Data:
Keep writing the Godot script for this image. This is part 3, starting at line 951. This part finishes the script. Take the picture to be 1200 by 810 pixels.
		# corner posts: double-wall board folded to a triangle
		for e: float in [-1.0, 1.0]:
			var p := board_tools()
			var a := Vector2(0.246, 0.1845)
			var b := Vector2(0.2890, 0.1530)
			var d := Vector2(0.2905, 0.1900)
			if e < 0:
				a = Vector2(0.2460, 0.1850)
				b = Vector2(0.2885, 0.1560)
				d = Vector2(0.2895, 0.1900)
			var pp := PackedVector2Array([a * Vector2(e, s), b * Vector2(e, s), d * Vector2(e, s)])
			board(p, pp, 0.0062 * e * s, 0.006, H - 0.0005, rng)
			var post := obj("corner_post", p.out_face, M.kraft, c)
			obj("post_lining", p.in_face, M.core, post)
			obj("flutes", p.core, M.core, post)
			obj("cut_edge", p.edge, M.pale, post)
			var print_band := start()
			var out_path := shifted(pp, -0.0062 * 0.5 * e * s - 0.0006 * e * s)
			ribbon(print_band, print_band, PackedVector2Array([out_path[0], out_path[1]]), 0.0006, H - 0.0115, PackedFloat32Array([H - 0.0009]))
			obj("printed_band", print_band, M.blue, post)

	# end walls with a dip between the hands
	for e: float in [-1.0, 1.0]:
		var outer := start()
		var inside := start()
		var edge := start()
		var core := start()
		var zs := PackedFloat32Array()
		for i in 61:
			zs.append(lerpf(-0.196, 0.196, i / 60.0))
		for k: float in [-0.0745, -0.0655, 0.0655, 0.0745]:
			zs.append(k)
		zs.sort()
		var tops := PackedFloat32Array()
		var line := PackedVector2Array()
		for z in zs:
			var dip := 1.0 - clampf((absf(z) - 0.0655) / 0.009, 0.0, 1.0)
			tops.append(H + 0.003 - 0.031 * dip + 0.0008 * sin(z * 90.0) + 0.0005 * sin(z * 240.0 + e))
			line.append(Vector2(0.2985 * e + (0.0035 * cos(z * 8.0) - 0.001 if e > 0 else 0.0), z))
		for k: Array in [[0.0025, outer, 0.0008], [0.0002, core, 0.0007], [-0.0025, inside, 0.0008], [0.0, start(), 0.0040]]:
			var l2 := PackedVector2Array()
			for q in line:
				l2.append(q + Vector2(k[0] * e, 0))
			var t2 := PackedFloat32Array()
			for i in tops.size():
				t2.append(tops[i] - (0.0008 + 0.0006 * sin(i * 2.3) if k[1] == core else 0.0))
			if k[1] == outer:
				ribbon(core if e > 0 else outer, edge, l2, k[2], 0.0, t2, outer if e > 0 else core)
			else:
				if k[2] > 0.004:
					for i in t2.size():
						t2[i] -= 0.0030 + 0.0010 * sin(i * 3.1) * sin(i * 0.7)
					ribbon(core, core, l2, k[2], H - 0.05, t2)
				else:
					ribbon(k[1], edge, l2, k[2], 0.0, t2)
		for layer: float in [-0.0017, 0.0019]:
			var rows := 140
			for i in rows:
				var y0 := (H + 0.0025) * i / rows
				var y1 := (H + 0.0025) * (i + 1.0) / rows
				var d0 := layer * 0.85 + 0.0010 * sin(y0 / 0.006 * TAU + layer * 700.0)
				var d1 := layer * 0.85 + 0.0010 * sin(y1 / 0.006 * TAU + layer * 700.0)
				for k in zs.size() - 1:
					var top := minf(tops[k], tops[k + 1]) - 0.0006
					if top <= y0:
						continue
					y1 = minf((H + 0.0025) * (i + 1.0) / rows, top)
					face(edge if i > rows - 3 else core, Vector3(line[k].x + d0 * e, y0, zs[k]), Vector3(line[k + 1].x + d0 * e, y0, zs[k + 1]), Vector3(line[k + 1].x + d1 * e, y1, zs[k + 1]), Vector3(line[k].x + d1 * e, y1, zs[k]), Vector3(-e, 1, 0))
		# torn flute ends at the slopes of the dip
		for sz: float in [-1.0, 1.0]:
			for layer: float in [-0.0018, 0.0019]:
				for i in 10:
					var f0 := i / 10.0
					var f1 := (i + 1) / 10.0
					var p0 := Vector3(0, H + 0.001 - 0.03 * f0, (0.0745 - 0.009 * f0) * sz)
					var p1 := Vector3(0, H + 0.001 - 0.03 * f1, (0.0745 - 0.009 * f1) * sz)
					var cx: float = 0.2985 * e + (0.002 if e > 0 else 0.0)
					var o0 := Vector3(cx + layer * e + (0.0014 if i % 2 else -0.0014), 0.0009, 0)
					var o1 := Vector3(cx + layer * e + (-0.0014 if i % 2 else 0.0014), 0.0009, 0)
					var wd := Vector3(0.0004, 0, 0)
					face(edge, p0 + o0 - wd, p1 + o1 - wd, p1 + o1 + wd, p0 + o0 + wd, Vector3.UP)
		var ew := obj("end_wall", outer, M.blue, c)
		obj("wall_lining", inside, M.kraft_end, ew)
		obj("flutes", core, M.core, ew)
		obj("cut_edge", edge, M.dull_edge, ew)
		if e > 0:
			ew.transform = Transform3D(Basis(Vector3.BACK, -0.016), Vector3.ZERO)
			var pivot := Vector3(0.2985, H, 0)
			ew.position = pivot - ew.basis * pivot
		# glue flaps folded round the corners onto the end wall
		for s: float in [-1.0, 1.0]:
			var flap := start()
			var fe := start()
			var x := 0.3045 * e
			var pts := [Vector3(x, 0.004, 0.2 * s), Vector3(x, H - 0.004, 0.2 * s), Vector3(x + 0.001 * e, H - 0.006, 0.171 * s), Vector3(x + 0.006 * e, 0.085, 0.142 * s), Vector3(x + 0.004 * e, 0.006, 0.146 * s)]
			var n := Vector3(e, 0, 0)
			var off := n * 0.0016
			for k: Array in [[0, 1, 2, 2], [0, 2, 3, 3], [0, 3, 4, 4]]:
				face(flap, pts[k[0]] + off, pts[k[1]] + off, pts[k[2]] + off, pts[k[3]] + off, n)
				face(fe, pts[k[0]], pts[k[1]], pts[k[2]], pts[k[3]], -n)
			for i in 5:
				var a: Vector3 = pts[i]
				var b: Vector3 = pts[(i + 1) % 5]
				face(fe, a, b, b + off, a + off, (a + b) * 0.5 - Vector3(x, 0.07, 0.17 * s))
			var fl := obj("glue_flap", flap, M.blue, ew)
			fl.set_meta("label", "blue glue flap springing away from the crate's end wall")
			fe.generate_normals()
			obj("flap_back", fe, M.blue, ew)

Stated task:
Each line of the material should be echoed exactly.

Problem solution:
Keep writing the Godot script for this image. This is part 3, starting at line 951. This part finishes the script. Take the picture to be 1200 by 810 pixels.
		# corner posts: double-wall board folded to a triangle
		for e: float in [-1.0, 1.0]:
			var p := board_tools()
			var a := Vector2(0.246, 0.1845)
			var b := Vector2(0.2890, 0.1530)
			var d := Vector2(0.2905, 0.1900)
			if e < 0:
				a = Vector2(0.2460, 0.1850)
				b = Vector2(0.2885, 0.1560)
				d = Vector2(0.2895, 0.1900)
			var pp := PackedVector2Array([a * Vector2(e, s), b * Vector2(e, s), d * Vector2(e, s)])
			board(p, pp, 0.0062 * e * s, 0.006, H - 0.0005, rng)
			var post := obj("corner_post", p.out_face, M.kraft, c)
			obj("post_lining", p.in_face, M.core, post)
			obj("flutes", p.core, M.core, post)
			obj("cut_edge", p.edge, M.pale, post)
			var print_band := start()
			var out_path := shifted(pp, -0.0062 * 0.5 * e * s - 0.0006 * e * s)
			ribbon(print_band, print_band, PackedVector2Array([out_path[0], out_path[1]]), 0.0006, H - 0.0115, PackedFloat32Array([H - 0.0009]))
			obj("printed_band", print_band, M.blue, post)

	# end walls with a dip between the hands
	for e: float in [-1.0, 1.0]:
		var outer := start()
		var inside := start()
		var edge := start()
		var core := start()
		var zs := PackedFloat32Array()
		for i in 61:
			zs.append(lerpf(-0.196, 0.196, i / 60.0))
		for k: float in [-0.0745, -0.0655, 0.0655, 0.0745]:
			zs.append(k)
		zs.sort()
		var tops := PackedFloat32Array()
		var line := PackedVector2Array()
		for z in zs:
			var dip := 1.0 - clampf((absf(z) - 0.0655) / 0.009, 0.0, 1.0)
			tops.append(H + 0.003 - 0.031 * dip + 0.0008 * sin(z * 90.0) + 0.0005 * sin(z * 240.0 + e))
			line.append(Vector2(0.2985 * e + (0.0035 * cos(z * 8.0) - 0.001 if e > 0 else 0.0), z))
		for k: Array in [[0.0025, outer, 0.0008], [0.0002, core, 0.0007], [-0.0025, inside, 0.0008], [0.0, start(), 0.0040]]:
			var l2 := PackedVector2Array()
			for q in line:
				l2.append(q + Vector2(k[0] * e, 0))
			var t2 := PackedFloat32Array()
			for i in tops.size():
				t2.append(tops[i] - (0.0008 + 0.0006 * sin(i * 2.3) if k[1] == core else 0.0))
			if k[1] == outer:
				ribbon(core if e > 0 else outer, edge, l2, k[2], 0.0, t2, outer if e > 0 else core)
			else:
				if k[2] > 0.004:
					for i in t2.size():
						t2[i] -= 0.0030 + 0.0010 * sin(i * 3.1) * sin(i * 0.7)
					ribbon(core, core, l2, k[2], H - 0.05, t2)
				else:
					ribbon(k[1], edge, l2, k[2], 0.0, t2)
		for layer: float in [-0.0017, 0.0019]:
			var rows := 140
			for i in rows:
				var y0 := (H + 0.0025) * i / rows
				var y1 := (H + 0.0025) * (i + 1.0) / rows
				var d0 := layer * 0.85 + 0.0010 * sin(y0 / 0.006 * TAU + layer * 700.0)
				var d1 := layer * 0.85 + 0.0010 * sin(y1 / 0.006 * TAU + layer * 700.0)
				for k in zs.size() - 1:
					var top := minf(tops[k], tops[k + 1]) - 0.0006
					if top <= y0:
						continue
					y1 = minf((H + 0.0025) * (i + 1.0) / rows, top)
					face(edge if i > rows - 3 else core, Vector3(line[k].x + d0 * e, y0, zs[k]), Vector3(line[k + 1].x + d0 * e, y0, zs[k + 1]), Vector3(line[k + 1].x + d1 * e, y1, zs[k + 1]), Vector3(line[k].x + d1 * e, y1, zs[k]), Vector3(-e, 1, 0))
		# torn flute ends at the slopes of the dip
		for sz: float in [-1.0, 1.0]:
			for layer: float in [-0.0018, 0.0019]:
				for i in 10:
					var f0 := i / 10.0
					var f1 := (i + 1) / 10.0
					var p0 := Vector3(0, H + 0.001 - 0.03 * f0, (0.0745 - 0.009 * f0) * sz)
					var p1 := Vector3(0, H + 0.001 - 0.03 * f1, (0.0745 - 0.009 * f1) * sz)
					var cx: float = 0.2985 * e + (0.002 if e > 0 else 0.0)
					var o0 := Vector3(cx + layer * e + (0.0014 if i % 2 else -0.0014), 0.0009, 0)
					var o1 := Vector3(cx + layer * e + (-0.0014 if i % 2 else 0.0014), 0.0009, 0)
					var wd := Vector3(0.0004, 0, 0)
					face(edge, p0 + o0 - wd, p1 + o1 - wd, p1 + o1 + wd, p0 + o0 + wd, Vector3.UP)
		var ew := obj("end_wall", outer, M.blue, c)
		obj("wall_lining", inside, M.kraft_end, ew)
		obj("flutes", core, M.core, ew)
		obj("cut_edge", edge, M.dull_edge, ew)
		if e > 0:
			ew.transform = Transform3D(Basis(Vector3.BACK, -0.016), Vector3.ZERO)
			var pivot := Vector3(0.2985, H, 0)
			ew.position = pivot - ew.basis * pivot
		# glue flaps folded round the corners onto the end wall
		for s: float in [-1.0, 1.0]:
			var flap := start()
			var fe := start()
			var x := 0.3045 * e
			var pts := [Vector3(x, 0.004, 0.2 * s), Vector3(x, H - 0.004, 0.2 * s), Vector3(x + 0.001 * e, H - 0.006, 0.171 * s), Vector3(x + 0.006 * e, 0.085, 0.142 * s), Vector3(x + 0.004 * e, 0.006, 0.146 * s)]
			var n := Vector3(e, 0, 0)
			var off := n * 0.0016
			for k: Array in [[0, 1, 2, 2], [0, 2, 3, 3], [0, 3, 4, 4]]:
				face(flap, pts[k[0]] + off, pts[k[1]] + off, pts[k[2]] + off, pts[k[3]] + off, n)
				face(fe, pts[k[0]], pts[k[1]], pts[k[2]], pts[k[3]], -n)
			for i in 5:
				var a: Vector3 = pts[i]
				var b: Vector3 = pts[(i + 1) % 5]
				face(fe, a, b, b + off, a + off, (a + b) * 0.5 - Vector3(x, 0.07, 0.17 * s))
			var fl := obj("glue_flap", flap, M.blue, ew)
			fl.set_meta("label", "blue glue flap springing away from the crate's end wall")
			fe.generate_normals()
			obj("flap_back", fe, M.blue, ew)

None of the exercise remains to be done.